## Start GIVEN MATERIAL

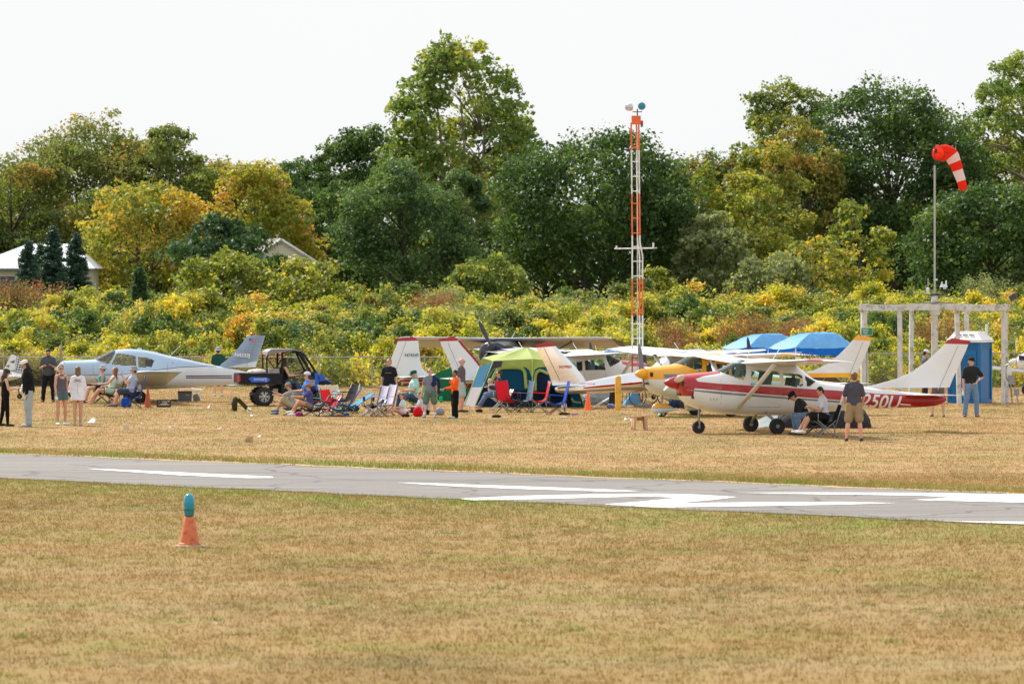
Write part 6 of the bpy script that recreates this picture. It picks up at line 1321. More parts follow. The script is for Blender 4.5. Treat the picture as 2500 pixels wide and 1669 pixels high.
# black and tan dog and white dog, each one body
def dog(label, p, rz, L, col, m2=None, fluffy=False, sit=False, name='dog'):
    root = thing(name, label, 'dog', p, R(rz)); mb = MB(); hz = L*.62
    back = [(-.42*L, 0, hz*(.45 if sit else .98)), (-.15*L, 0, hz*(.75 if sit else 1.0)), (.12*L, 0, hz*1.0), (.36*L, 0, hz*1.06)]
    mb.capsule(back, [.13*L, .125*L, .17*L, .15*L], 12); mb.capsule([back[-1], (.50*L, 0, hz*1.42), (.55*L, 0, hz*1.5)], [.12*L, .09*L, .08*L], 10)
    mb.ball((.58*L, 0, hz*1.58), (.12*L, .10*L, .10*L)); mb.capsule([(.62*L, 0, hz*1.54), (.76*L, 0, hz*1.48)], [.06*L, .04*L], 8)
    for s_ in (1, -1):
        mb.capsule([(.33*L, s_*.09*L, hz*.85), (.35*L, s_*.09*L, hz*.45), (.34*L, s_*.09*L, .05*L)], [.065*L, .045*L, .04*L], 8); mb.capsule([(.34*L, s_*.09*L, .04*L), (.42*L, s_*.09*L, .035*L)], [.04*L, .035*L], 8)
        if sit: mb.capsule([(-.36*L, s_*.10*L, hz*.4), (-.12*L, s_*.13*L, hz*.35), (-.32*L, s_*.13*L, .08*L), (-.1*L, s_*.13*L, .04*L)], [.10*L, .07*L, .045*L, .04*L], 8)
        else: mb.capsule([(-.36*L, s_*.09*L, hz*.85), (-.27*L, s_*.1*L, hz*.55), (-.42*L, s_*.1*L, hz*.3), (-.38*L, s_*.1*L, .04*L), (-.31*L, s_*.1*L, .035*L)], [.09*L, .06*L, .038*L, .035*L, .035*L], 8)
        mb.ball((.53*L, s_*.085*L, hz*1.62), (.04*L, .02*L, .07*L), nu=8, nv=6)
    mb.capsule([(-.46*L, 0, hz*(.35 if sit else 1.0)), (-.62*L, 0, hz*(.2 if sit else 1.25)), (-.66*L, 0, hz*(.15 if sit else 1.5))], [.05*L, .05*L, .03*L], 8)
    o = mb.build('body', col, root, 180); remesh(o, .018*L/.6, 2, .05*L if fluffy else 0, .06*L)
    MB().ball((.775*L, 0, hz*1.50), .022*L, nu=8, nv=6).build('nose', m_black, root, 180)
    if m2: MB().ball((.68*L, 0, hz*1.50), (.09*L, .055*L, .045*L)).build('muzzle_patch', m2, root, 180)
    return root
dog('black and tan dog sitting behind the white hoodie woman', G(172, 982), 170, .42, mat('dog_black', lin((.10, .08, .07)), .8), mat('dog_tan', lin((.55, .38, .22)), .8), sit=True)
dog('fluffy white dog standing behind the grey cooler', G(480, 972), 178, .44, mat('dog_white', lin((.86, .82, .74)), .9, var=.08), fluffy=True)

# ---------------- chairs
def sheet(mb, fn, nu=8, nv=6, th=.012, mi=0):
    top = [[Vector(fn(i/nu, j/nv)) for j in range(nv+1)] for i in range(nu+1)]
    for k, dz in ((0, 0), (1, th)):
        fs = [(i*(nv+1)+j, (i+1)*(nv+1)+j, (i+1)*(nv+1)+j+1, i*(nv+1)+j+1) for i in range(nu) for j in range(nv)]
        off = Vector((dz*.7, 0, -dz*.7)); vs = [v+off for r_ in top for v in r_]
        mb.add(vs, fs if k == 0 else [f[::-1] for f in fs], mi)
    return mb
def camp_chair(label, p, rz, col, fr_=None, back_h=.86, seat_h=.40, wdt=.52, recline=.16, arms_=True, arm_c=None, name='camp_chair', group='folding camp chairs', low=False, cups=False, stripe=None):
    root = thing(name, label, 'camping chair', p, R(rz), group); m_f = fr_ or m_dark; m_c = fab(col); hw = wdt/2
    mb = MB(); sheet(mb, lambda a, b_: (.24-.46*a, (b_-.5)*wdt, seat_h+.03-.06*math.sin(math.pi*a)-.05*math.sin(math.pi*b_)-.05*a)); mb.build('seat', m_c, root, 180)
    mb = MB(); bx = lambda z: -.22-recline*(z-seat_h+.05)/(back_h-seat_h)*1.0
    sheet(mb, lambda a, b_: (bx(seat_h-.04+(back_h-seat_h+.04)*a)-.04*math.sin(math.pi*b_), (b_-.5)*wdt*(1-.06*a), seat_h-.04+(back_h-seat_h+.04)*a-.02*math.sin(math.pi*b_)*a)); bo = mb.build('backrest', m_c, root, 180)
    if stripe:
        for y in (-.235, .235):
            mb = MB(); sheet(mb, lambda a, b_: (bx(seat_h+(back_h-seat_h)*a)+.008-.04*math.sin(math.pi*(y/wdt+.5)), y+(b_-.5)*.045, seat_h+(back_h-seat_h)*a), 6, 2); mb.build('edging', fab(stripe), bo, 180)
    mb = MB(); rr = .010
    for s_ in (1, -1):
        y = s_*hw; mb.tube([(.26, y, 0), (-.24, y*.96, seat_h+.02)], rr, 6); mb.tube([(-.26, y, 0), (.24, y*.96, seat_h+.02)], rr, 6)
        mb.tube([(-.24, y, seat_h-.08), (bx(back_h), y*.95, back_h)], rr*1.1, 6)
        if arms_ and not low: mb.tube([(.24, y, seat_h), (.24, y*1.06, seat_h+.20)], rr, 6)
    mb.tube([(.26, hw, .01), (-.0, 0, seat_h*.5), (.25, -hw, seat_h)], rr, 6); mb.tube([(.26, -hw, .01), (-.0, 0, seat_h*.5), (.25, hw, seat_h)], rr, 6)
    mb.tube([(-.26, hw, .01), (-.25, -hw, seat_h-.05)], rr, 6); mb.tube([(-.26, -hw, .01), (-.25, hw, seat_h-.05)], rr, 6)
    mb.build('folding_frame', m_f, root, 180)
    for s_ in (1, -1):
        for x in (.26, -.26): MB().lathe((x, s_*hw, 0), [(.02, 0), (.02, .02), (.012, .03)], n=8).build('foot', m_black, root)
        if arms_:
            mb = MB(); z_ = seat_h+.20 if not low else seat_h+.14; mb.box((-.02, s_*hw*1.06, z_), (.46, .05, .022), Matrix.Rotation(R(-4), 3, 'Y')); ao = mb.build('armrest', fab(arm_c) if arm_c else m_c, root)
            if cups: MB().lathe((.20, s_*hw*1.06, z_-.12), [(.035, 0), (.042, .12)], n=12).build('cup_holder', fab((.12, .18, .35)), ao)
    return root
m_alu = mat('chair_silver', (.62, .62, .62), .35, .6)
WORN = []
def seated(label, px, py, face, h, chair, seat=.40, **kw):
    kw.setdefault('legs', (((1, .14, .02), (.25, .02, -1)), ((1, -.14, .02), (.15, -.02, -1))))
    p = G(px, py); J = person(label, 0, 0, face, h, pz=seat+.065*h, loc=p, **kw)
    if chair is not None: camp_chair(chair[0], p-Matrix.Rotation(R(face), 3, 'Z') @ Vector((.02, 0, 0)), face, chair[1], **(chair[2] if len(chair) > 2 else {}))
    return J
# three under the blue plane's wing
J = seated('seated woman in teal tank top and grey bucket hat, farthest of the three', 246, 985, 190, 1.68, ('dark folding chair under the teal top woman', (.12, .13, .16)), look=(1, .3, .1), lean=(-.12, 0), top=(.18, .62, .66), sleeve=.1, bottom=(.2, .2, .22), pants='shorts', hat=('bucket', (.66, .67, .68)), shades=True, female=True, skin='tan',
    arms=(((.1, .2, -1), (.9, -.1, -.1)), ((.3, -.3, -1), (.6, .6, .6))))
J = seated('seated long haired woman in pale mint dress with legs stretched out', 272, 991, 184, 1.70, ('slim dark folding chair under the mint dress woman', (.14, .15, .15)), look=(1, .05, .25), lean=(-.18, 0), top=(.78, .86, .80), sleeve=.1, bottom=(.72, .80, .74), pants='shorts', hair='ltbrown', hstyle='long', female=True, skin='tan', barefoot=True,
    legs=(((1, .10, .10), (.75, .02, -1)), ((1, -.10, .02), (.55, -.02, -1))), arms=(((.6, .2, -.6), (1, -.1, -.1)), ((.3, -.15, -1), (1, .15, -.1))), seat=.38)
J = seated('seated man in light grey t-shirt and grey bucket hat raising a phone', 322, 996, 184, 1.80, ('royal blue high backed folding chair under the man in grey', (.16, .36, .78), dict(back_h=1.02)), look=(1, 0, .1), lean=(-.10, 0), top=(.68, .70, .74), sleeve=.5, bottom=(.24, .27, .34), pants='shorts', hat=('bucket', (.58, .59, .60)), shades=True, fat=1.3, skin='pink', shoes=(.35, .35, .36),
    arms=(((.7, .15, -.6), (.5, -.15, 1)), ((.7, -.15, -.7), (.6, .15, 1))), legs=(((1, .16, .05), (.35, .02, -1)), ((1, -.16, .05), (.20, -.02, -1))))
phone(J, 0, 'black smartphone raised by the man in the grey bucket hat')
e = thing('tote_bag', 'royal blue cloth bag hanging under the blue chair', 'bag', G(308, 994)); remesh(MB().box((0, 0, .16), (.34, .2, .30), taper=.85).build('bag_body', fab((.12, .30, .68)), e), .03, 3, .04, .1)
e = thing('pink_cup', 'small pink drinks cup at the barefoot woman\'s feet', 'cup', G(209, 984)); MB().lathe((0, 0, 0), [(.03, 0), (.04, .13), (.041, .14), (.0, .14)], n=12).build('cup_body', fab((.85, .25, .45)), e)
# man behind the blue plane's tail
J = person('man in dark green shirt and grey bucket hat seen from behind the blue plane', 533, 967, 88, 1.76, top=(.14, .30, .26), sleeve=.55, bottom=(.55, .5, .42), pants='shorts', hat=('bucket', (.62, .63, .66)), shoes=(.70, .72, .76), fat=1.12, look=(1, -.2, 0))
# driver of the utility vehicle: placed with it
# group in front of the utility vehicle
J = seated('boy in tan cap and khaki shorts hugging his knee in a low seat', 713, 1013, 182, 1.55, ('low black camp seat under the boy in the tan cap', (.08, .08, .09), dict(low=True, arms_=False, seat_h=.20, back_h=.52)), seat=.18, look=(.9, .1, -.55), lean=(.12, 0), top=(.60, .62, .60), bottom=(.66, .62, .52), pants='shorts', hair='ltbrown', hat=('cap', (.60, .52, .38)), skin='tan', shoes=(.30, .40, .55),
    legs=(((1, .1, .75), (.45, .05, -1)), ((1, -.12, .45), (.35, -.05, -1))), arms=(((.8, .1, -.3), (.8, -.1, .3)), ((.8, -.1, -.5), (.8, .1, .2))))
J = seated('man in bright blue t-shirt, white and blue cap and sunglasses in a camp chair', 748, 1004, 182, 1.76, ('grey camp chair under the man in blue', (.30, .33, .36), dict(seat_h=.32, back_h=.72)), seat=.30, look=(1, .25, 0), lean=(-.06, 0), top=(.25, .52, .88), bottom=(.5, .5, .48), pants='shorts', hat=('cap', (.82, .84, .88)), shades=True, skin='pink',
    arms=(((.6, .15, -.8), (1, -.2, 0)), ((.6, -.15, -.8), (1, .2, -.05))), legs=(((1, .14, .35), (.3, .02, -1)), ((1, -.14, .35), (.25, -.02, -1))))
J = seated('girl in tan cap and white sneakers leaning forward in a low black chair', 757, 1016, 184, 1.50, ('low black sling chair under the girl in white sneakers', (.06, .06, .07), dict(low=True, arms_=False, seat_h=.24, back_h=.62, recline=.3)), seat=.20, look=(1, .05, -.4), lean=(.05, 0), top=(.30, .30, .50), bottom=(.55, .45, .40), pants='shorts', hair='ltbrown', hat=('cap', (.56, .44, .36)), skin='tan', female=True, shoes=(.88, .88, .88),
    legs=(((1, .08, .5), (.75, .05, -1)), ((1, -.1, .35), (.45, -.05, -1))), arms=(((.8, .1, -.4), (.9, -.1, .1)), ((.8, -.1, -.5), (.9, .1, .1))))
tag(remesh(MB().ball(G(731, 1016)+Vector((0, 0, .05)), (.13, .10, .07)).build('magenta_bag', fab((.65, .15, .50)), None), .02, 1, .03, .05), 'small magenta bag on the grass under the low black chair', 'bag')
C_ = camp_chair
C_('cream high backed folding chair behind the red one, left of the pair', G(810, 1003), -52, (.86, .78, .64), m_galv, back_h=.82); C_('cream high backed folding chair with towel draped over it, right of the pair', G(830, 1003), -48, (.84, .77, .66), m_galv, back_h=.82)
C_('bright red folding chair in the middle of the left chair cluster', G(812, 1011), -50, (.86, .16, .18), back_h=.76, wdt=.38); C_('low red sling chair with silver legs, its seat near the ground', G(790, 1015), 190, (.74, .14, .16), m_alu, back_h=.60, seat_h=.28, low=True, recline=.25)
C_('light blue reclining sling chair leaning back to the right', G(826, 1015), 178, (.45, .66, .95), m_dark, back_h=.86, seat_h=.26, recline=.45, arm_c=(.12, .18, .45)); C_('tall black backed folding chair at the right of the left cluster', G(838, 1004), 214, (.12, .12, .16), m_galv, back_h=.84, recline=.22)
C_('turquoise bucket camp chair sagging at the right of the left cluster', G(848, 1009), 196, (.16, .58, .90), m_dark, back_h=.62, seat_h=.30, recline=.5, wdt=.60, arms_=False)
C_('teal patterned low chair behind the man in blue', G(768, 1004), 195, (.45, .72, .76), m_galv, back_h=.66, seat_h=.28, recline=.5, low=True)
def blob(label, px, py, r_, col, cat='bag', name='bag', d=.04, z=None):
    e = MB().ball((0, 0, 0), r_, nu=12, nv=8).build(name, fab(col), None, 180); e.location = G(px, py)+Vector((0, 0, r_[2]*.8)); remesh(e, .022, 1, d, .08); tag(e, label, cat); return e
blob('dark teal bag under the turquoise camp chair', 866, 1003, (.16, .12, .10), (.12, .30, .36)); blob('navy bag on the grass left of the teal one', 845, 1004, (.16, .12, .09), (.10, .14, .24)); blob('blue pouch lying before the chairs', 846, 1014, (.10, .08, .05), (.12, .34, .58), 'pouch', 'pouch', .02)
blob('pale sage blanket heaped over the low red chair', 775, 1004, (.26, .16, .10), (.80, .84, .68), 'blanket', 'blanket'); blob('dark navy blanket spread in front of the red chairs', 822, 1017, (.46, .22, .03), (.14, .15, .24), 'blanket', 'blanket', .03)
e = thing('paper_bag', 'white paper bag hanging from the red chair arm', 'bag', G(816, 1010)+Vector((0, 0, .12))); MB().box((0, 0, .08), (.10, .04, .13), Matrix.Rotation(R(20), 3, 'Y')).build('bag_body', m_white, e)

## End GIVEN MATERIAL

Determine how many lines of the material include the string "high". Output only that count.

3